Juga dalam perspektif keimanan, semestinya kebesaran, keagungan Sang Pencipta adalah sesuatu yang sampai sejauh belum bisa didefinisikan oleh akal atau secara nalar. Jembarnya alam semesta ini (universe) adalah gambaran kebesaran Sang Maha Pencipta. Kita hanya bisa menalar secara sederhana, kalau alam semesta adalah sedemikian jembarnya, tentunya jauh lebih besarlah Sang Penciptanya. Oh iya jadi teringat tentang obrolan menarik teman-teman di TK yang berdebat tentang mana yang lebih besar, Tuhan atau Universe. Kisah ini dituliskan oleh kak @yantisuryanii7 dalam tulisan yang berjudul Siapa yang Lebih Besar?
Spirit sering juga dimaknai sebagai semangat, sesuatu yang memotivasi dan mendorong seseorang untuk melakukan sesuatu. Nah lagi-lagi ini sesuatu yang abstrak ya, Tidak bisa didefinisikan, tapi kita tahu hal itu ada dan nyata. Karena kita bisa melihat orang-orang yang spiritnya besar, sebaliknya orang-orang yang ga punya motivasi.

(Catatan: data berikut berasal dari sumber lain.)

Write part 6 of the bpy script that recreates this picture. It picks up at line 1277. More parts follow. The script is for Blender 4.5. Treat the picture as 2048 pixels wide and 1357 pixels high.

Dari perspektif lain, saya pernah mencatat sesuatu yang menarik dan menurut saya sangat mendalam, adalah tentang lagu kebangsaan Indonesia. Seorang tokoh bangsa (saya lupa siapa persisnya) dalam sebuah perbincangan di Rumah Nusantara, belasan tahun yang lalu. Beliau mengungkapkan bahwa Lagu Indonesia Raya adalah satu-satunya bangsa di dunia yang menuliskan tentang spirit, tentang jiwa di dalam salah satu baris lirik lagu kebangsaannya.
...
Bangunlah Jiwanya, Bangunlah Raganya, Untuk Indonesia Raya
...
Dalam konteks Semi Palar, menangkap spirit Smipa akhirnya mensyaratkan kita untuk melebur dan terlibat cukup jauh ke dalam berbagai dinamika kehidupan di Rumah Belajar Semi Palar.
Lewat pengalaman-pengalaman dan berbagai interaksi itulah spirit itu sedikit-sedikit bisa dirasakan dan menjadi bagian dari diri kita. Sejauh ini hanya itu cara yang rasanya bisa ditempuh. Akhirnya tulisan ini jadi nyambung juga sama esai saya yang berjudul Tak Kenal maka Tak Sayang. Semoga tulisan ini bermanfaat. Salam.